▶ **Source excerpt**:
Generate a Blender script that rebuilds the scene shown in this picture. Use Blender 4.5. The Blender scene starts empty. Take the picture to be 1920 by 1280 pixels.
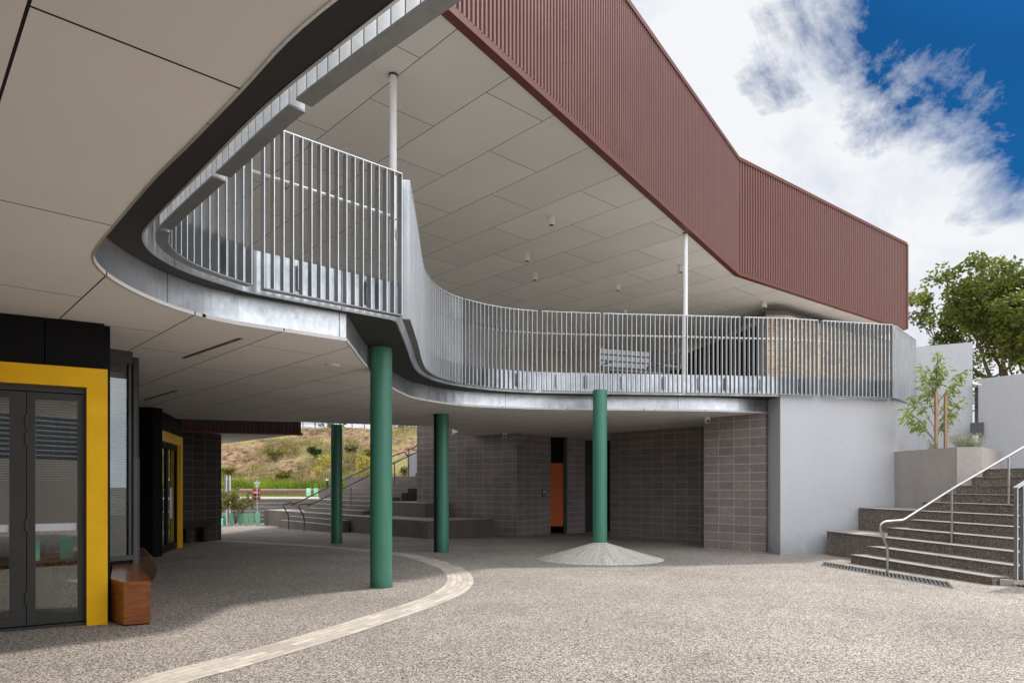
import bpy, math, random
from math import sin, cos, pi, radians, atan2, hypot, sqrt
from mathutils import Vector, noise as mnoise
random.seed(7)
S = bpy.context.scene
COL = S.collection
E = 1.5                                   # camera height
def zf(y):                                # courtyard falls gently away from the camera
    return -.0145*(min(max(y, -8.0), 30.0)-15.0)

# ------------------------------------------------------------------ mesh helper
class MB:
    def __init__(s): s.v=[]; s.f=[]; s.u=[]; s.sm=[]
    def face(s, pts, uv=None, sm=False):
        b=len(s.v); s.v += [tuple(p) for p in pts]; s.f.append(tuple(range(b,b+len(pts)))); s.u.append(uv); s.sm.append(sm)
    def mesh(s, vs, fs, sm=False):
        b=len(s.v); s.v += [tuple(p) for p in vs]
        for f in fs: s.f.append(tuple(i+b for i in f)); s.u.append(None); s.sm.append(sm)
    def prism(s, poly, z0, z1, caps=True):
        a=sum(poly[i][0]*poly[(i+1)%len(poly)][1]-poly[(i+1)%len(poly)][0]*poly[i][1] for i in range(len(poly)))
        if a<0: poly=poly[::-1]
        f0=z0 if callable(z0) else (lambda x,y:z0)
        f1=z1 if callable(z1) else (lambda x,y:z1)
        L=0; n=len(poly)
        for i in range(n):
            p,q=poly[i],poly[(i+1)%n]; d=hypot(q[0]-p[0],q[1]-p[1])
            a0,b0,a1,b1=f0(*p),f0(*q),f1(*p),f1(*q)
            s.face([(p[0],p[1],a0),(q[0],q[1],b0),(q[0],q[1],b1),(p[0],p[1],a1)],[(L,a0),(L+d,b0),(L+d,b1),(L,a1)])
            L+=d
        if caps:
            s.face([(p[0],p[1],f1(*p)) for p in poly],[(p[0],p[1]) for p in poly])
            s.face([(p[0],p[1],f0(*p)) for p in poly[::-1]],[(p[0],p[1]) for p in poly[::-1]])
    def bar(s, p, q, w, z0, z1, side=0):
        """box along a plan segment; side 0 centred, +1 grows to the left, -1 to the right"""
        dx,dy=q[0]-p[0],q[1]-p[1]; d=hypot(dx,dy); nx,ny=-dy/d,dx/d
        a,b=(-w/2,w/2) if side==0 else ((0,w) if side>0 else (-w,0))
        s.prism([(p[0]+nx*a,p[1]+ny*a),(q[0]+nx*a,q[1]+ny*a),(q[0]+nx*b,q[1]+ny*b),(p[0]+nx*b,p[1]+ny*b)],z0,z1)
    def box(s, c, size, rot=0):
        x,y,z=c; a,b,h=size[0]/2,size[1]/2,size[2]/2; cr,sr=cos(rot),sin(rot)
        s.prism([(x+i*cr-j*sr,y+i*sr+j*cr) for i,j in ((-a,-b),(a,-b),(a,b),(-a,b))],z-h,z+h)
    def tube(s, path, r, n=10, caps=True):
        P=[Vector(p) for p in path]; rs=r if isinstance(r,(list,tuple)) else [r]*len(P)
        vs=[]; prev=None
        for i,p in enumerate(P):
            t=(P[min(i+1,len(P)-1)]-P[max(i-1,0)]).normalized()
            if prev is None: a=t.orthogonal().normalized()
            else:
                a=prev-t*prev.dot(t)
                a=a.normalized() if a.length>1e-5 else t.orthogonal().normalized()
            prev=a; b=t.cross(a)
            for k in range(n):
                g=2*pi*k/n; vs.append(p+(a*cos(g)+b*sin(g))*rs[i])
        fs=[]
        for i in range(len(P)-1):
            for k in range(n):
                k2=(k+1)%n; fs.append((i*n+k,i*n+k2,(i+1)*n+k2,(i+1)*n+k))
        s.mesh(vs,fs,True)
        if caps:
            s.face(vs[:n][::-1]); s.face(vs[-n:])
    def cyl(s, x, y, r, z0, z1, n=32): s.tube([(x,y,z0),(x,y,z1)],r,n)
    def ribbon(s, path, z0, z1, th):
        """vertical plate along a plan path, th to the left of it"""
        q=offset(path,th); n=len(path); L=0
        for i in range(n-1):
            a,b,c,d=path[i],path[i+1],q[i+1],q[i]; dl=hypot(b[0]-a[0],b[1]-a[1])
            s.face([(a[0],a[1],z0),(b[0],b[1],z0),(b[0],b[1],z1),(a[0],a[1],z1)],[(L,z0),(L+dl,z0),(L+dl,z1),(L,z1)],True)
            s.face([(c[0],c[1],z0),(d[0],d[1],z0),(d[0],d[1],z1),(c[0],c[1],z1)],[(L+dl,z0),(L,z0),(L,z1),(L+dl,z1)],True)
            s.face([(a[0],a[1],z1),(b[0],b[1],z1),(c[0],c[1],z1),(d[0],d[1],z1)],[(L,z1),(L+dl,z1),(L+dl,z1+th),(L,z1+th)])
            s.face([(d[0],d[1],z0),(c[0],c[1],z0),(b[0],b[1],z0),(a[0],a[1],z0)],[(L,z0),(L+dl,z0),(L+dl,z0-th),(L,z0-th)])
            L+=dl
        for i in (0,n-1):
            a,d=path[i],q[i]; s.face([(a[0],a[1],z0),(d[0],d[1],z0),(d[0],d[1],z1),(a[0],a[1],z1)])
    def build(s, name, mat, parent=None, o=(0,0,0), bevel=0, mat2=None):
        me=bpy.data.meshes.new(name)
        me.from_pydata([(x-o[0],y-o[1],z-o[2]) for x,y,z in s.v],[],s.f)
        if any(u is not None for u in s.u):
            ul=me.uv_layers.new(name='UVMap'); k=0
            for u,f in zip(s.u,s.f):
                for j in range(len(f)):
                    ul.data[k].uv=(u[j] if u else (s.v[f[j]][0],s.v[f[j]][1])); k+=1
        me.polygons.foreach_set('use_smooth',s.sm)
        me.materials.append(mat)
        if mat2:                                   # narrow bar edges, highlight and shade put into their colour
            me.materials.append(mat2)
            ar=[p.area for p in me.polygons]; mxa=max(ar)
            for p in me.polygons: p.material_index=1 if p.area<mxa*.5 else 0
        me.update()
        ob=bpy.data.objects.new(name,me); COL.objects.link(ob)
        if parent is not None:
            ob.parent=parent
            w_=Vector((0,0,0)); q_=parent
            while q_ is not None: w_+=q_.location; q_=q_.parent
            ob.location=Vector(o)-w_
        else: ob.location=o
        if bevel:
            b=ob.modifiers.new('bevel','BEVEL'); b.width=bevel; b.segments=2; b.limit_method='ANGLE'
        return ob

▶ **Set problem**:
Without the pictures, write out the whole listing above exactly as it appears.

▶ **Complete answer**:
Generate a Blender script that rebuilds the scene shown in this picture. Use Blender 4.5. The Blender scene starts empty. Take the picture to be 1920 by 1280 pixels.
import bpy, math, random
from math import sin, cos, pi, radians, atan2, hypot, sqrt
from mathutils import Vector, noise as mnoise
random.seed(7)
S = bpy.context.scene
COL = S.collection
E = 1.5                                   # camera height
def zf(y):                                # courtyard falls gently away from the camera
    return -.0145*(min(max(y, -8.0), 30.0)-15.0)

# ------------------------------------------------------------------ mesh helper
class MB:
    def __init__(s): s.v=[]; s.f=[]; s.u=[]; s.sm=[]
    def face(s, pts, uv=None, sm=False):
        b=len(s.v); s.v += [tuple(p) for p in pts]; s.f.append(tuple(range(b,b+len(pts)))); s.u.append(uv); s.sm.append(sm)
    def mesh(s, vs, fs, sm=False):
        b=len(s.v); s.v += [tuple(p) for p in vs]
        for f in fs: s.f.append(tuple(i+b for i in f)); s.u.append(None); s.sm.append(sm)
    def prism(s, poly, z0, z1, caps=True):
        a=sum(poly[i][0]*poly[(i+1)%len(poly)][1]-poly[(i+1)%len(poly)][0]*poly[i][1] for i in range(len(poly)))
        if a<0: poly=poly[::-1]
        f0=z0 if callable(z0) else (lambda x,y:z0)
        f1=z1 if callable(z1) else (lambda x,y:z1)
        L=0; n=len(poly)
        for i in range(n):
            p,q=poly[i],poly[(i+1)%n]; d=hypot(q[0]-p[0],q[1]-p[1])
            a0,b0,a1,b1=f0(*p),f0(*q),f1(*p),f1(*q)
            s.face([(p[0],p[1],a0),(q[0],q[1],b0),(q[0],q[1],b1),(p[0],p[1],a1)],[(L,a0),(L+d,b0),(L+d,b1),(L,a1)])
            L+=d
        if caps:
            s.face([(p[0],p[1],f1(*p)) for p in poly],[(p[0],p[1]) for p in poly])
            s.face([(p[0],p[1],f0(*p)) for p in poly[::-1]],[(p[0],p[1]) for p in poly[::-1]])
    def bar(s, p, q, w, z0, z1, side=0):
        """box along a plan segment; side 0 centred, +1 grows to the left, -1 to the right"""
        dx,dy=q[0]-p[0],q[1]-p[1]; d=hypot(dx,dy); nx,ny=-dy/d,dx/d
        a,b=(-w/2,w/2) if side==0 else ((0,w) if side>0 else (-w,0))
        s.prism([(p[0]+nx*a,p[1]+ny*a),(q[0]+nx*a,q[1]+ny*a),(q[0]+nx*b,q[1]+ny*b),(p[0]+nx*b,p[1]+ny*b)],z0,z1)
    def box(s, c, size, rot=0):
        x,y,z=c; a,b,h=size[0]/2,size[1]/2,size[2]/2; cr,sr=cos(rot),sin(rot)
        s.prism([(x+i*cr-j*sr,y+i*sr+j*cr) for i,j in ((-a,-b),(a,-b),(a,b),(-a,b))],z-h,z+h)
    def tube(s, path, r, n=10, caps=True):
        P=[Vector(p) for p in path]; rs=r if isinstance(r,(list,tuple)) else [r]*len(P)
        vs=[]; prev=None
        for i,p in enumerate(P):
            t=(P[min(i+1,len(P)-1)]-P[max(i-1,0)]).normalized()
            if prev is None: a=t.orthogonal().normalized()
            else:
                a=prev-t*prev.dot(t)
                a=a.normalized() if a.length>1e-5 else t.orthogonal().normalized()
            prev=a; b=t.cross(a)
            for k in range(n):
                g=2*pi*k/n; vs.append(p+(a*cos(g)+b*sin(g))*rs[i])
        fs=[]
        for i in range(len(P)-1):
            for k in range(n):
                k2=(k+1)%n; fs.append((i*n+k,i*n+k2,(i+1)*n+k2,(i+1)*n+k))
        s.mesh(vs,fs,True)
        if caps:
            s.face(vs[:n][::-1]); s.face(vs[-n:])
    def cyl(s, x, y, r, z0, z1, n=32): s.tube([(x,y,z0),(x,y,z1)],r,n)
    def ribbon(s, path, z0, z1, th):
        """vertical plate along a plan path, th to the left of it"""
        q=offset(path,th); n=len(path); L=0
        for i in range(n-1):
            a,b,c,d=path[i],path[i+1],q[i+1],q[i]; dl=hypot(b[0]-a[0],b[1]-a[1])
            s.face([(a[0],a[1],z0),(b[0],b[1],z0),(b[0],b[1],z1),(a[0],a[1],z1)],[(L,z0),(L+dl,z0),(L+dl,z1),(L,z1)],True)
            s.face([(c[0],c[1],z0),(d[0],d[1],z0),(d[0],d[1],z1),(c[0],c[1],z1)],[(L+dl,z0),(L,z0),(L,z1),(L+dl,z1)],True)
            s.face([(a[0],a[1],z1),(b[0],b[1],z1),(c[0],c[1],z1),(d[0],d[1],z1)],[(L,z1),(L+dl,z1),(L+dl,z1+th),(L,z1+th)])
            s.face([(d[0],d[1],z0),(c[0],c[1],z0),(b[0],b[1],z0),(a[0],a[1],z0)],[(L,z0),(L+dl,z0),(L+dl,z0-th),(L,z0-th)])
            L+=dl
        for i in (0,n-1):
            a,d=path[i],q[i]; s.face([(a[0],a[1],z0),(d[0],d[1],z0),(d[0],d[1],z1),(a[0],a[1],z1)])
    def build(s, name, mat, parent=None, o=(0,0,0), bevel=0, mat2=None):
        me=bpy.data.meshes.new(name)
        me.from_pydata([(x-o[0],y-o[1],z-o[2]) for x,y,z in s.v],[],s.f)
        if any(u is not None for u in s.u):
            ul=me.uv_layers.new(name='UVMap'); k=0
            for u,f in zip(s.u,s.f):
                for j in range(len(f)):
                    ul.data[k].uv=(u[j] if u else (s.v[f[j]][0],s.v[f[j]][1])); k+=1
        me.polygons.foreach_set('use_smooth',s.sm)
        me.materials.append(mat)
        if mat2:                                   # narrow bar edges, highlight and shade put into their colour
            me.materials.append(mat2)
            ar=[p.area for p in me.polygons]; mxa=max(ar)
            for p in me.polygons: p.material_index=1 if p.area<mxa*.5 else 0
        me.update()
        ob=bpy.data.objects.new(name,me); COL.objects.link(ob)
        if parent is not None:
            ob.parent=parent
            w_=Vector((0,0,0)); q_=parent
            while q_ is not None: w_+=q_.location; q_=q_.parent
            ob.location=Vector(o)-w_
        else: ob.location=o
        if bevel:
            b=ob.modifiers.new('bevel','BEVEL'); b.width=bevel; b.segments=2; b.limit_method='ANGLE'
        return ob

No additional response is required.